Морис Лоре не станет упрекать меня за цитирование этих старых текстов, ибо знает о моем восхищении им, человеком, который «изобрел» налог на добавленную стоимость. Если прославленный ученый мог четверть века назад допускать подобные грубейшие ошибки, то сегодняшней молодежи легко представить, какие глупости заполняли тогда так называемые газеты мнений.

Представляла ли гораздо большую ценность чисто идеологическая дискуссия? Пусть судит об этом читатель. Я хотел бы не возобновлять ее — это было бы нелепо и неприятно, ибо оппонентов уже нет, — но освежить свои собственные воспоминания и одновременно сделать понятными тем, кто не был свидетелем событий и не знал их участников, споры, характерные, может быть, для триссотенов 195 XX века.

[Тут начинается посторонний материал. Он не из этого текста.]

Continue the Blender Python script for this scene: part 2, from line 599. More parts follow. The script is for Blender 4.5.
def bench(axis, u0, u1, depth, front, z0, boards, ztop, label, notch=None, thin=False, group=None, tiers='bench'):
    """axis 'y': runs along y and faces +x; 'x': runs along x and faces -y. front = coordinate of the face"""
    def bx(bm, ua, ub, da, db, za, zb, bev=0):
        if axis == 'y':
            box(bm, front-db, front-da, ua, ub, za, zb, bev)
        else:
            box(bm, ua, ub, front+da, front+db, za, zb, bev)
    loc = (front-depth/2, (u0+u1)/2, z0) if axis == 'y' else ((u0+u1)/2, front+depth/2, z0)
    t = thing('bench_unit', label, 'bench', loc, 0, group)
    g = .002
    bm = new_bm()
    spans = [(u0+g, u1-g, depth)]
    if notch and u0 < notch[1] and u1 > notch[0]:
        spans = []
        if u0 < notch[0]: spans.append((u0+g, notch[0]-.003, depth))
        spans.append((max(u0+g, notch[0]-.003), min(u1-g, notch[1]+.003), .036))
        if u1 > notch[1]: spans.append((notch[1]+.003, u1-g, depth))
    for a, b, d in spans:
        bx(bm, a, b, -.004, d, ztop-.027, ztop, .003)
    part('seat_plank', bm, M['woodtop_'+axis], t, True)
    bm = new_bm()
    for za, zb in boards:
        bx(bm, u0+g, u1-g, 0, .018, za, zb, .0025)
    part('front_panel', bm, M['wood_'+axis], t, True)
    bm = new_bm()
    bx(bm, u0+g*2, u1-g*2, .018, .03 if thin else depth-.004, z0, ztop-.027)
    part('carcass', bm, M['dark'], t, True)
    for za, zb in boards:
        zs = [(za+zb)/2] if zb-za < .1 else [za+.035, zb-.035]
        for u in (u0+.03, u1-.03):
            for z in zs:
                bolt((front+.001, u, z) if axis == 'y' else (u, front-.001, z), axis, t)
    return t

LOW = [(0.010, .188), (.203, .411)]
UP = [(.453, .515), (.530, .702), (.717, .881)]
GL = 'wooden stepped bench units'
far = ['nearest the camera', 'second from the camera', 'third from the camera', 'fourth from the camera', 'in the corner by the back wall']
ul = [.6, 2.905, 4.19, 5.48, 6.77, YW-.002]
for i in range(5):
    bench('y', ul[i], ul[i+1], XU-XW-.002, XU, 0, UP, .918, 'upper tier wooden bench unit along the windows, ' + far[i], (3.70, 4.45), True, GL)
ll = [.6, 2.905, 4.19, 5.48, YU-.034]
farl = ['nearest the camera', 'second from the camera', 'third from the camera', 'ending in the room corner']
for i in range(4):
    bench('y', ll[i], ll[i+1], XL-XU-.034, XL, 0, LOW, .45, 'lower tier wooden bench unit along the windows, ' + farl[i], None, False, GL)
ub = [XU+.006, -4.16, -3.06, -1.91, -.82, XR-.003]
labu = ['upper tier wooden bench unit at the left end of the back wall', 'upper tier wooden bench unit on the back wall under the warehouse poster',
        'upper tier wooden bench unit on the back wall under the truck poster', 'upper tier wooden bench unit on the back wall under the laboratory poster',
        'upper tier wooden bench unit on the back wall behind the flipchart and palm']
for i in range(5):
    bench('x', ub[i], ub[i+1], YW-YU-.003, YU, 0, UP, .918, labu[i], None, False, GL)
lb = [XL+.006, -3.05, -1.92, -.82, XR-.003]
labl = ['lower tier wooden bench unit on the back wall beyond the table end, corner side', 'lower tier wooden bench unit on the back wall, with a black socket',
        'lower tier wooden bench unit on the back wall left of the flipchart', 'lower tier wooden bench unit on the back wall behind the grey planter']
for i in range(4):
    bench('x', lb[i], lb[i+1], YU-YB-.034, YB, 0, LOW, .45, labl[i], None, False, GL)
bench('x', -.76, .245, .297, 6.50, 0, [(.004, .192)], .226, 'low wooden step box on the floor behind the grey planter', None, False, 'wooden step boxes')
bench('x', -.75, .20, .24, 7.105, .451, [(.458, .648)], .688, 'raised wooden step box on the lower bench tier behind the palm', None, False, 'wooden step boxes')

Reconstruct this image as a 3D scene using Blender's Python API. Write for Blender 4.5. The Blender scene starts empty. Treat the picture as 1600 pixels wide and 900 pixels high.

Первым сюрпризом (думаю, в 1945 году), который показал расстояние, отделявшее отныне меня от Ж.-П. Сартра и от М. Мерло-Понти, оказалась статья в «Фигаро» или в «Фигаро литтерер»; Мерло-Понти рассуждал в ней о Сартре и об экзистенциализме и отмечал, между прочим, что расхождения во взглядах с коммунистами относятся к «семейным ссорам». Вскоре они узнали, что означают «семейные ссоры» со сталинистами. Объектом моего первого спора с Мерло-Понти стала его работа «Гуманизм и террор» («Humanisme et Terreur») (оставляю в стороне диалог, состоявшийся после моей лекции на тему «Марксизм и экзистенциализм» в рамках Философской коллегии, на которой председательствовал Жан Валь).

Эссе Мерло-Понти, опубликованное в 1947 году, тогда меня задело или, лучше сказать, возмутило. Поводом к написанию его и его темой являлись московские судебные процессы, такие, какими их описывал Кёстлер в книге «Ноль и бесконечность» («Le Z?ro et l’Infini») 196. В изображении Мерло-Понти стиралась грань между Рубашовым и Бухариным, а последний становился экзистенциалистом. Я никогда не мог прочесть без раздражения следующие строки эссе: «Стенографический отчет о московских дебатах заключает в себе столько же „экзистенциализма“ — в смысле парадокса, разногласия, тревоги и решимости, — сколько его содержится во всех произведениях Кёстлера». Забавно, судебные процессы называются дебатами, как если бы Вышинский и Бухарин обсуждали, подобно профессорам философии, долю необходимости и случайности, рациональности и воли случая в ходе истории. Автор и читатель в конце концов забывают, что процессы заранее сфабрикованы, что роли заранее распределены, что все — и судьи, и обвиняемые — произносят речи, предварительно написанные. Я чувствовал себя похожим на деревенского простака-правдолюба, естественную реакцию которого выразил Н. С. Хрущев в своем знаменитом докладе на XX съезде: «Почему обвиняемые признались в преступлениях, которых не совершали, если их не пытали?» Может быть, Мерло-Понти знал, почему, но, быть может, этот философ считал, что данные материальные элементы никоим образом не уменьшают интерес к дебатам об ответственности оппозиционера.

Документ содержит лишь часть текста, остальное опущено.